▶ [Scene script records]
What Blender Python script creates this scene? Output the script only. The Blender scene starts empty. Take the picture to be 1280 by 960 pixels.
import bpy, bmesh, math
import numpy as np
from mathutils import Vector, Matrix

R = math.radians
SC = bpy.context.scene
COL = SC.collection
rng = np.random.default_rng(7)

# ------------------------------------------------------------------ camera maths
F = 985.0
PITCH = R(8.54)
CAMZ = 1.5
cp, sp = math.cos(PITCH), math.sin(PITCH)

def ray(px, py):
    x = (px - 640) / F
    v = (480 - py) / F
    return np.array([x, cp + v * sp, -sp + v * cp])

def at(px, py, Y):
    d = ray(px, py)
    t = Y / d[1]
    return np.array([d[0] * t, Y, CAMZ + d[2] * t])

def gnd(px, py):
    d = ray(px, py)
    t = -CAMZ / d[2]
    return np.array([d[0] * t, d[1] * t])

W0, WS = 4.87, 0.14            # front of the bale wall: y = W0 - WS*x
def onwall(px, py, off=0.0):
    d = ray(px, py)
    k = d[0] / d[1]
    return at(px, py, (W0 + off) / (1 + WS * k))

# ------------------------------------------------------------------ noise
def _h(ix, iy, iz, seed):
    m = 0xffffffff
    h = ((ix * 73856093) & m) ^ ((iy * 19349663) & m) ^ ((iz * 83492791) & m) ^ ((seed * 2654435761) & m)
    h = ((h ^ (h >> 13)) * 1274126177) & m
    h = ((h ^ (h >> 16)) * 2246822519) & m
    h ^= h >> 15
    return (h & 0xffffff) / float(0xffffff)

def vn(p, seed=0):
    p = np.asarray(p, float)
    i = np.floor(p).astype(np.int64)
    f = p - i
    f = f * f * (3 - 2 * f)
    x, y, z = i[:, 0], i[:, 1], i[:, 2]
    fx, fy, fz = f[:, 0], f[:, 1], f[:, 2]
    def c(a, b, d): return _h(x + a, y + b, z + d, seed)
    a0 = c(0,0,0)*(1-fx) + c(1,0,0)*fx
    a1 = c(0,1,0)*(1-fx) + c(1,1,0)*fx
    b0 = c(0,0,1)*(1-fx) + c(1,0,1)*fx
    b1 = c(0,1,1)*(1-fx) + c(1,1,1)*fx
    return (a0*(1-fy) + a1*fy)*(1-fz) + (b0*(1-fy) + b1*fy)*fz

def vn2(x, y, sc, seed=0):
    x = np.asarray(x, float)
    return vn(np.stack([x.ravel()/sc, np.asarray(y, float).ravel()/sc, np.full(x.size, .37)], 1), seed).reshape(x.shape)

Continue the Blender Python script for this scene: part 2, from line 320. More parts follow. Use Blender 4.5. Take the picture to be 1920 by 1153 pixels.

▶ [Task requirements]
Each record must be repeated exactly as it is.

▶ [Reply to the exercise]
What Blender Python script creates this scene? Output the script only. The Blender scene starts empty. Take the picture to be 1280 by 960 pixels.
import bpy, bmesh, math
import numpy as np
from mathutils import Vector, Matrix

R = math.radians
SC = bpy.context.scene
COL = SC.collection
rng = np.random.default_rng(7)

# ------------------------------------------------------------------ camera maths
F = 985.0
PITCH = R(8.54)
CAMZ = 1.5
cp, sp = math.cos(PITCH), math.sin(PITCH)

def ray(px, py):
    x = (px - 640) / F
    v = (480 - py) / F
    return np.array([x, cp + v * sp, -sp + v * cp])

def at(px, py, Y):
    d = ray(px, py)
    t = Y / d[1]
    return np.array([d[0] * t, Y, CAMZ + d[2] * t])

def gnd(px, py):
    d = ray(px, py)
    t = -CAMZ / d[2]
    return np.array([d[0] * t, d[1] * t])

W0, WS = 4.87, 0.14            # front of the bale wall: y = W0 - WS*x
def onwall(px, py, off=0.0):
    d = ray(px, py)
    k = d[0] / d[1]
    return at(px, py, (W0 + off) / (1 + WS * k))

# ------------------------------------------------------------------ noise
def _h(ix, iy, iz, seed):
    m = 0xffffffff
    h = ((ix * 73856093) & m) ^ ((iy * 19349663) & m) ^ ((iz * 83492791) & m) ^ ((seed * 2654435761) & m)
    h = ((h ^ (h >> 13)) * 1274126177) & m
    h = ((h ^ (h >> 16)) * 2246822519) & m
    h ^= h >> 15
    return (h & 0xffffff) / float(0xffffff)

def vn(p, seed=0):
    p = np.asarray(p, float)
    i = np.floor(p).astype(np.int64)
    f = p - i
    f = f * f * (3 - 2 * f)
    x, y, z = i[:, 0], i[:, 1], i[:, 2]
    fx, fy, fz = f[:, 0], f[:, 1], f[:, 2]
    def c(a, b, d): return _h(x + a, y + b, z + d, seed)
    a0 = c(0,0,0)*(1-fx) + c(1,0,0)*fx
    a1 = c(0,1,0)*(1-fx) + c(1,1,0)*fx
    b0 = c(0,0,1)*(1-fx) + c(1,0,1)*fx
    b1 = c(0,1,1)*(1-fx) + c(1,1,1)*fx
    return (a0*(1-fy) + a1*fy)*(1-fz) + (b0*(1-fy) + b1*fy)*fz

def vn2(x, y, sc, seed=0):
    x = np.asarray(x, float)
    return vn(np.stack([x.ravel()/sc, np.asarray(y, float).ravel()/sc, np.full(x.size, .37)], 1), seed).reshape(x.shape)

Continue the Blender Python script for this scene: part 2, from line 320. More parts follow. Use Blender 4.5. Take the picture to be 1920 by 1153 pixels.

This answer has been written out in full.